Há uma narrativa quase apocalíptica a circular no setor do marketing: a IA vai acabar com os criativos e tornar as agências irrelevantes”. Pessoalmente, considero esta visão fatalista profundamente limitadora. Enquanto CEO de uma agência, responsável por dezenas de criativos, diria que importante é que, concordando ou não, gostando ou não, aceitemos as inovações tecnológicas – e, mais do que aceitar, sejamos pioneiros na sua utilização. Se recuarmos algumas décadas, é certo que a internet, o Photoshop e outras ferramentas também provocaram um efeito semelhante, mas o mundo não parou por causa disso.

Pessoalmente, tudo isto entusiasma-me. Não temo pelo nosso futuro ou dos nossos profissionais. A IA pensa matematicamente. Probabilisticamente. Segue lógica. É uma máquina construída para encontrar o caminho mais provável para uma resposta aceitável. As pessoas parecem confiar mais na intuição mecânica do que na intuição humana. Como se o “instinto” da máquina fosse mais respeitável do que décadas de exposição a mercados, padrões, comportamentos, sentimentos, ao mundo real e às pessoas. Na minha ótica, a IA chegou ao marketing para remover todo o trabalho que estava a atrapalhar e a diluir o valor do criativo.

Se a lógica, a pesquisa, a comparação, a recolha e organização bruta de informação passam a ser tratadas por sistemas, então o papel mais valioso volta ao seu lugar natural. Talvez o maior dividendo criativo da IA não seja produzir mais output, mas permitir que voltemos a operar onde somos realmente valiosos: no pensamento não linear, na visão estratégica e nos insights menos óbvios.

A IA não mata o criativo, mata o comodismo criativo. Se conseguir substituir o trabalho criativo de alguém, a verdade é que essa pessoa não era assim tão criativa. Era executora. Ao eliminar os executores, obriga-nos a regressar ao nível mais elevado da nossa profissão: pensar melhor. O irónico é que a IA pode desencadear a devolução da magia perdida pela obsessão com a lógica matemática que tem assombrado o marketing.
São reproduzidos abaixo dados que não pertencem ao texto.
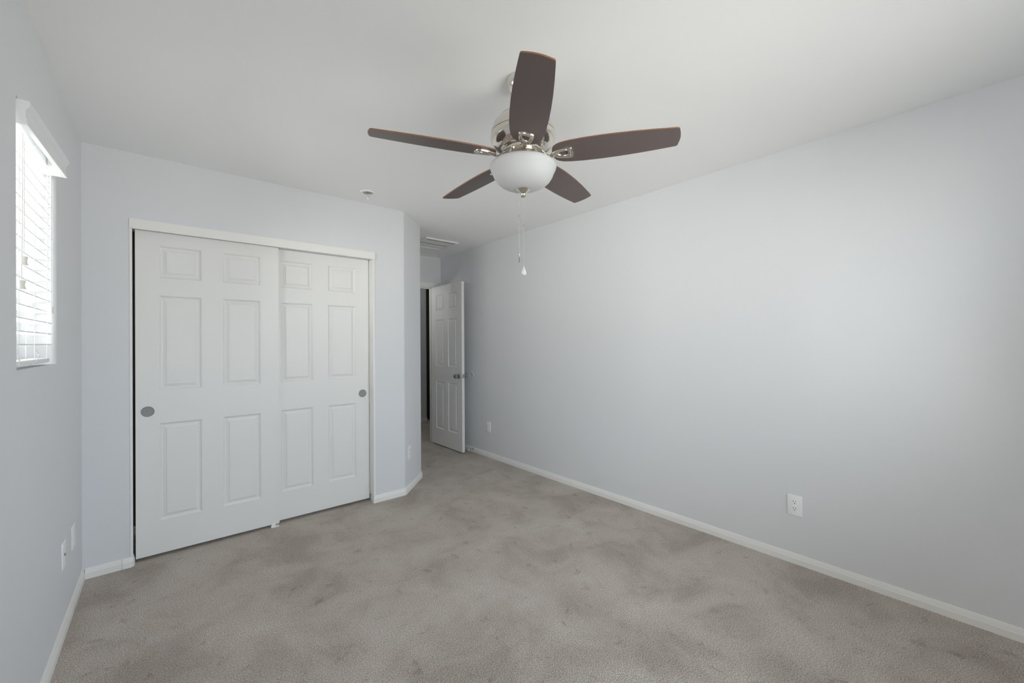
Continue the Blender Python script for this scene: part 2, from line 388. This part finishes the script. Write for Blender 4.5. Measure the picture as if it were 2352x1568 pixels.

Voltámos a tentar descobrir as verdades não escritas, de hackear a perceção humana, a falar para uma dor não explorada ou documentada, para a experiência única do indivíduo que só outro humano consegue verdadeiramente compreender. Ao colocar as tarefas lógicas de lado, voltamos a lembrar-nos de que a comunicação requer algum grau de irracionalidade racional. Que todas as mensagens poderosas devem conter um elemento de absurdo, desproporção, ineficiência, escassez, custo, dificuldade ou extravagância, isto porque o discurso meramente racional não capta a atenção.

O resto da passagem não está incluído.